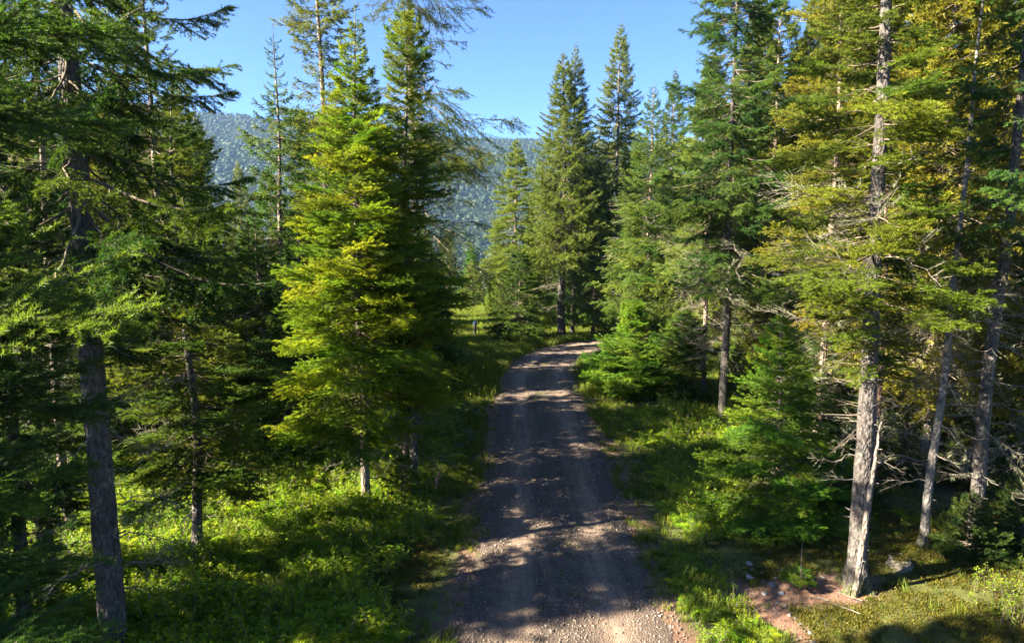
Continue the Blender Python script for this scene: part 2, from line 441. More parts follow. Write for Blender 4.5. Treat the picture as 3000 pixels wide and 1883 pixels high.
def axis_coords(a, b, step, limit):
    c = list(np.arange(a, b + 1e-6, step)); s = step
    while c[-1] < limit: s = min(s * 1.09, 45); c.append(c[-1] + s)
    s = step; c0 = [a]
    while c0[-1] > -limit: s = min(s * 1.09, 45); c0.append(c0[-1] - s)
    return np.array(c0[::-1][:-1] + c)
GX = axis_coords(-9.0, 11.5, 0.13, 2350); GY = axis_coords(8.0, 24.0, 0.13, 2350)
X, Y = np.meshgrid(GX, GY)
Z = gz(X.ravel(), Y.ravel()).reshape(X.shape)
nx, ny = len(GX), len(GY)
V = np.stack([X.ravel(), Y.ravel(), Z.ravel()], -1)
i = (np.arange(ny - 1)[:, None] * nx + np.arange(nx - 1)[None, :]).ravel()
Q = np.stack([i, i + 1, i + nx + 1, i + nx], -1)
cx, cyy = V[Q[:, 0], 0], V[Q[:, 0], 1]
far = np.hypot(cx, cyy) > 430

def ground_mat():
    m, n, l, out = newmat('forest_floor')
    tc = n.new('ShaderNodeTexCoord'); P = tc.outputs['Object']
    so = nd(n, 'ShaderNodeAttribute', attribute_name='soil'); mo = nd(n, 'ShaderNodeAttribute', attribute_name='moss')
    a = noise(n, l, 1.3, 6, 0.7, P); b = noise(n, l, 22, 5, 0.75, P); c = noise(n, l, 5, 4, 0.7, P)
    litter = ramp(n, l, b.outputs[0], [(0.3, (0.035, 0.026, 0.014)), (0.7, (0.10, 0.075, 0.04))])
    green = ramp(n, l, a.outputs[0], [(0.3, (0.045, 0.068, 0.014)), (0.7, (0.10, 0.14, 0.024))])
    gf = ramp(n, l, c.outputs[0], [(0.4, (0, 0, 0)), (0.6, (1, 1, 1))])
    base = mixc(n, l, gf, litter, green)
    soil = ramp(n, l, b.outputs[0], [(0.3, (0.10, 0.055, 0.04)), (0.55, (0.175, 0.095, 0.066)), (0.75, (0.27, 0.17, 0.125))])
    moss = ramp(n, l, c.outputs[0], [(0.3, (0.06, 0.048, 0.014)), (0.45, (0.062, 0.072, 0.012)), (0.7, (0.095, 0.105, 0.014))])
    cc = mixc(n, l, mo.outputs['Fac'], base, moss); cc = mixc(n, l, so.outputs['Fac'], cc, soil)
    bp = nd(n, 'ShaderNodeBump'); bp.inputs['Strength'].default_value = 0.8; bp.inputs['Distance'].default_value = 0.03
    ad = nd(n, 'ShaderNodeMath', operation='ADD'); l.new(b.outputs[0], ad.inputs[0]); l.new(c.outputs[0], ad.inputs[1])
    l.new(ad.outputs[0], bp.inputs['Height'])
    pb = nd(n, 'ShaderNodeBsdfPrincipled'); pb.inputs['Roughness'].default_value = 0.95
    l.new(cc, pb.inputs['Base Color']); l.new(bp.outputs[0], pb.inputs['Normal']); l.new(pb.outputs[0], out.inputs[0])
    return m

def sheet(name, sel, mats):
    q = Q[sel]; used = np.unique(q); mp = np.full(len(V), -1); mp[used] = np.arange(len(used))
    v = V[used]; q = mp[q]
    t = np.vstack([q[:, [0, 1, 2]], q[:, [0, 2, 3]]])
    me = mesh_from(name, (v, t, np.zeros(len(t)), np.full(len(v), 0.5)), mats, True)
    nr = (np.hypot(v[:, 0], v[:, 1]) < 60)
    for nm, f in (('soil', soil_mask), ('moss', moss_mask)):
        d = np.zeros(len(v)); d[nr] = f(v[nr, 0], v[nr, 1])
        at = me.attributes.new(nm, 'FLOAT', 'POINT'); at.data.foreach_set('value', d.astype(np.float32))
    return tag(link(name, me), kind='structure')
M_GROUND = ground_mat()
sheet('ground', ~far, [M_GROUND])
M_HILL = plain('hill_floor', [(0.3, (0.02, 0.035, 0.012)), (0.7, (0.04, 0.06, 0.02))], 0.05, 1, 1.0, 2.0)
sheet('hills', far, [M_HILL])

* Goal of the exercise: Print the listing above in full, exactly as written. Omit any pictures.

* Final result:
Continue the Blender Python script for this scene: part 2, from line 441. More parts follow. Write for Blender 4.5. Treat the picture as 3000 pixels wide and 1883 pixels high.
def axis_coords(a, b, step, limit):
    c = list(np.arange(a, b + 1e-6, step)); s = step
    while c[-1] < limit: s = min(s * 1.09, 45); c.append(c[-1] + s)
    s = step; c0 = [a]
    while c0[-1] > -limit: s = min(s * 1.09, 45); c0.append(c0[-1] - s)
    return np.array(c0[::-1][:-1] + c)
GX = axis_coords(-9.0, 11.5, 0.13, 2350); GY = axis_coords(8.0, 24.0, 0.13, 2350)
X, Y = np.meshgrid(GX, GY)
Z = gz(X.ravel(), Y.ravel()).reshape(X.shape)
nx, ny = len(GX), len(GY)
V = np.stack([X.ravel(), Y.ravel(), Z.ravel()], -1)
i = (np.arange(ny - 1)[:, None] * nx + np.arange(nx - 1)[None, :]).ravel()
Q = np.stack([i, i + 1, i + nx + 1, i + nx], -1)
cx, cyy = V[Q[:, 0], 0], V[Q[:, 0], 1]
far = np.hypot(cx, cyy) > 430

def ground_mat():
    m, n, l, out = newmat('forest_floor')
    tc = n.new('ShaderNodeTexCoord'); P = tc.outputs['Object']
    so = nd(n, 'ShaderNodeAttribute', attribute_name='soil'); mo = nd(n, 'ShaderNodeAttribute', attribute_name='moss')
    a = noise(n, l, 1.3, 6, 0.7, P); b = noise(n, l, 22, 5, 0.75, P); c = noise(n, l, 5, 4, 0.7, P)
    litter = ramp(n, l, b.outputs[0], [(0.3, (0.035, 0.026, 0.014)), (0.7, (0.10, 0.075, 0.04))])
    green = ramp(n, l, a.outputs[0], [(0.3, (0.045, 0.068, 0.014)), (0.7, (0.10, 0.14, 0.024))])
    gf = ramp(n, l, c.outputs[0], [(0.4, (0, 0, 0)), (0.6, (1, 1, 1))])
    base = mixc(n, l, gf, litter, green)
    soil = ramp(n, l, b.outputs[0], [(0.3, (0.10, 0.055, 0.04)), (0.55, (0.175, 0.095, 0.066)), (0.75, (0.27, 0.17, 0.125))])
    moss = ramp(n, l, c.outputs[0], [(0.3, (0.06, 0.048, 0.014)), (0.45, (0.062, 0.072, 0.012)), (0.7, (0.095, 0.105, 0.014))])
    cc = mixc(n, l, mo.outputs['Fac'], base, moss); cc = mixc(n, l, so.outputs['Fac'], cc, soil)
    bp = nd(n, 'ShaderNodeBump'); bp.inputs['Strength'].default_value = 0.8; bp.inputs['Distance'].default_value = 0.03
    ad = nd(n, 'ShaderNodeMath', operation='ADD'); l.new(b.outputs[0], ad.inputs[0]); l.new(c.outputs[0], ad.inputs[1])
    l.new(ad.outputs[0], bp.inputs['Height'])
    pb = nd(n, 'ShaderNodeBsdfPrincipled'); pb.inputs['Roughness'].default_value = 0.95
    l.new(cc, pb.inputs['Base Color']); l.new(bp.outputs[0], pb.inputs['Normal']); l.new(pb.outputs[0], out.inputs[0])
    return m

def sheet(name, sel, mats):
    q = Q[sel]; used = np.unique(q); mp = np.full(len(V), -1); mp[used] = np.arange(len(used))
    v = V[used]; q = mp[q]
    t = np.vstack([q[:, [0, 1, 2]], q[:, [0, 2, 3]]])
    me = mesh_from(name, (v, t, np.zeros(len(t)), np.full(len(v), 0.5)), mats, True)
    nr = (np.hypot(v[:, 0], v[:, 1]) < 60)
    for nm, f in (('soil', soil_mask), ('moss', moss_mask)):
        d = np.zeros(len(v)); d[nr] = f(v[nr, 0], v[nr, 1])
        at = me.attributes.new(nm, 'FLOAT', 'POINT'); at.data.foreach_set('value', d.astype(np.float32))
    return tag(link(name, me), kind='structure')
M_GROUND = ground_mat()
sheet('ground', ~far, [M_GROUND])
M_HILL = plain('hill_floor', [(0.3, (0.02, 0.035, 0.012)), (0.7, (0.04, 0.06, 0.02))], 0.05, 1, 1.0, 2.0)
sheet('hills', far, [M_HILL])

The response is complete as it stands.